Aber wir hatten auch viel Freizeit. Die nutzten wir, um durchs Dorf zu schlendern. Die Reetdächer der malerischen Friesenhäuser waren weit heruntergezogen, nur über dem Eingang war ein hoher Giebel. Ich habe erst später erfahren, welchen Zweck der Giebel hatte. Denn falls das Reet Feuer fing, hielt der Giebel immer einen Fluchtweg frei. Die Grundstücke wurden durch die typischen Steinwälle begrenzt, die oft mit Hecken-Rosen bepflanzt waren. Meine Schwiegereltern hatten in Nieblum Freunde. Sie hießen Käthe und Fritz Jessen. In ihrer verwinkelten Gästewohnung haben wir 1978 einmal Urlaub gemacht, als Benjamin ein Jahr alt war. Fritz war Steinwallbauer. Von ihm wussten wir, dass es eine große Kunst ist , diese Steinwälle zu bauen.

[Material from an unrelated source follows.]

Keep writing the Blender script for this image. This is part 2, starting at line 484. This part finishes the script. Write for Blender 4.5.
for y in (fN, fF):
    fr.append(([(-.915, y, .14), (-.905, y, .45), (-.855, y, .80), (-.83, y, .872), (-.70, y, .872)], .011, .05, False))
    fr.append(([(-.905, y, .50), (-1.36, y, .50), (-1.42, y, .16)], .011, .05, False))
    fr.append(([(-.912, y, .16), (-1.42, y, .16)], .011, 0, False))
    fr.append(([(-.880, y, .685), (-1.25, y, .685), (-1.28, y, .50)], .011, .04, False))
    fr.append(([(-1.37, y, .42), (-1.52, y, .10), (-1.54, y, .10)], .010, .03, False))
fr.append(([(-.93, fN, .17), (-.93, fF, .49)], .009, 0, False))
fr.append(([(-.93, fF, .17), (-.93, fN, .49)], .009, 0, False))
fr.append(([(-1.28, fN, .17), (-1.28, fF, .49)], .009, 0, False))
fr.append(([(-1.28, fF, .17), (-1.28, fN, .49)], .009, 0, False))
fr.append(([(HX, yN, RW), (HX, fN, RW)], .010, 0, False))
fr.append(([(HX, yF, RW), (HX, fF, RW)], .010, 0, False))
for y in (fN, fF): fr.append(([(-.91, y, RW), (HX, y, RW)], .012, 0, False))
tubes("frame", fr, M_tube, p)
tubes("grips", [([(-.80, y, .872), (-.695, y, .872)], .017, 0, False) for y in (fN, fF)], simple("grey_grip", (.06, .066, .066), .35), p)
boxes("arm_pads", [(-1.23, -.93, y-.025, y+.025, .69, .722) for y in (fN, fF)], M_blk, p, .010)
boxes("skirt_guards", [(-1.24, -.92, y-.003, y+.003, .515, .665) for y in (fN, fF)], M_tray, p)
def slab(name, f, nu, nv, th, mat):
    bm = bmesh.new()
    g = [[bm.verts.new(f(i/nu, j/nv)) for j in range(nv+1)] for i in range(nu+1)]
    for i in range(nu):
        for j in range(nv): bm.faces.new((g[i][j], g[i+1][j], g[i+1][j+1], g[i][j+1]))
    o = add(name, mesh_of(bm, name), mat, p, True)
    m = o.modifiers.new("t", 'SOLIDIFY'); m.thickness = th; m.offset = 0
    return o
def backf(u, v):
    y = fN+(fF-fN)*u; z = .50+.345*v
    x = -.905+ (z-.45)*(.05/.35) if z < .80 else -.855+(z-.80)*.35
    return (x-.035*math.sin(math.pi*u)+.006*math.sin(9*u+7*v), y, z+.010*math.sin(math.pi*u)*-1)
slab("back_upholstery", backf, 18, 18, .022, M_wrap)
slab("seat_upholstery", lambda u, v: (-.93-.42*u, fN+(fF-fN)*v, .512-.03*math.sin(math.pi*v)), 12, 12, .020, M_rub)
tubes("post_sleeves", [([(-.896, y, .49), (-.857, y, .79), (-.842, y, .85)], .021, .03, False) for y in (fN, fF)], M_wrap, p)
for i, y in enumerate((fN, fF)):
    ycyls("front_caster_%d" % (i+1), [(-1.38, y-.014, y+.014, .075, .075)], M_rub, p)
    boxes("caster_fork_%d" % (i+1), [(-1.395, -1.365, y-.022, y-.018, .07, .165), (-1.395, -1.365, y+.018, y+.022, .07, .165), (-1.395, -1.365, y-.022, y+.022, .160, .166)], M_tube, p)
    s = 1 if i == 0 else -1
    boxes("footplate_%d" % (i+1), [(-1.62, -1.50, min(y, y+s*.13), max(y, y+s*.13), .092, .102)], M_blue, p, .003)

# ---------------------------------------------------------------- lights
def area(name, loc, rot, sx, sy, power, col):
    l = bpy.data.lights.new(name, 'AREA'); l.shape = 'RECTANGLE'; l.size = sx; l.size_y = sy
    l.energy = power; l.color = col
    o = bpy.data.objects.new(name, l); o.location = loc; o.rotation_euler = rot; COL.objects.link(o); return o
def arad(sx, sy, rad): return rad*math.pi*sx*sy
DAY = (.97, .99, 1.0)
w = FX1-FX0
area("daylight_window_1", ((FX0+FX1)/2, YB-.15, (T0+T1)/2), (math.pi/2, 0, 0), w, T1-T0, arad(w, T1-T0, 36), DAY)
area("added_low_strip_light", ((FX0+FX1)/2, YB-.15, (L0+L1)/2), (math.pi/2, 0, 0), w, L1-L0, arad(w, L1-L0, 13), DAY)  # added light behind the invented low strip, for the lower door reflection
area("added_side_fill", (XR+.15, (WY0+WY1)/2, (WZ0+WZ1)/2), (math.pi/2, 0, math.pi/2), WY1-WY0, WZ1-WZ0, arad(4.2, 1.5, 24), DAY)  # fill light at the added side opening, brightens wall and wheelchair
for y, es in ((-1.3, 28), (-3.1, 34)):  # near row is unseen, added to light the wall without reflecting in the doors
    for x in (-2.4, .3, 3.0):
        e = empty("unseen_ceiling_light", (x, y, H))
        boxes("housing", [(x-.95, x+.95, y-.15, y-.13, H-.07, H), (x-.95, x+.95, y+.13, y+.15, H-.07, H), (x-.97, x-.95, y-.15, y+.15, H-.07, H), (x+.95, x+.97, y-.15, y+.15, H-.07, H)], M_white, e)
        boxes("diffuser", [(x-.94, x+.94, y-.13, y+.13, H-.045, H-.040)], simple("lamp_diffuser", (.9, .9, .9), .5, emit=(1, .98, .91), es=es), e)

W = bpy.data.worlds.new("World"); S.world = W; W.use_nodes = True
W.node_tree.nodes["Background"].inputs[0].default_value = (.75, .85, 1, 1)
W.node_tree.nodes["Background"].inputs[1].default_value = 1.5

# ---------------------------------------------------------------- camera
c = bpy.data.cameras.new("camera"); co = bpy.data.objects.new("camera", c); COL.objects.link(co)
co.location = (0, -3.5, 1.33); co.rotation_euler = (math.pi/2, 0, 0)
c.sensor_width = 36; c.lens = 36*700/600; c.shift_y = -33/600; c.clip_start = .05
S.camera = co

In der Mitte des Dorfes befand sich die Kleine Nordsee
, wie sie unter den Schülern genannt wurde. Vermutlich war sie einmal ein Löschteich gewesen. Nördlich davon erhebt sich weit sichtbar der Friesendom St. Johannis, ein wuchtiges Backsteinbauwerk aus dem 11. Jahrhundert. Über dem Südeingang prangte eine eiserne Sonnenuhr. - Zwei Teile der Inneneinrichtung sind mir noch in Erinnerung, die ich damals mit meiner Agfa Clack geknipst habe: Da war dieser schwere Taufstein aus Granit, auf dem zwei Löwen über einen Menschen herfielen. Außerdem hing über dem Mittelgang ein wunderschönes Segelschiffmodell von der Decke herab.
Auch der Friedhof, der die Kirche umgibt, bot einige besondere Schmuckstücke. Einige der alten Grabsteine erzählen die Lebensgeschichten der Verstorbenen, weshalb man sie auch die Sprechenden Grabsteine
nennt. Viele der alten Steine stammen aus der Zeit, in der die Föhrer vom Walfang lebten und gen Grönland fuhren. Auf einigen Grabsteinen sind Reliefs mit Segelschiffen zu sehen.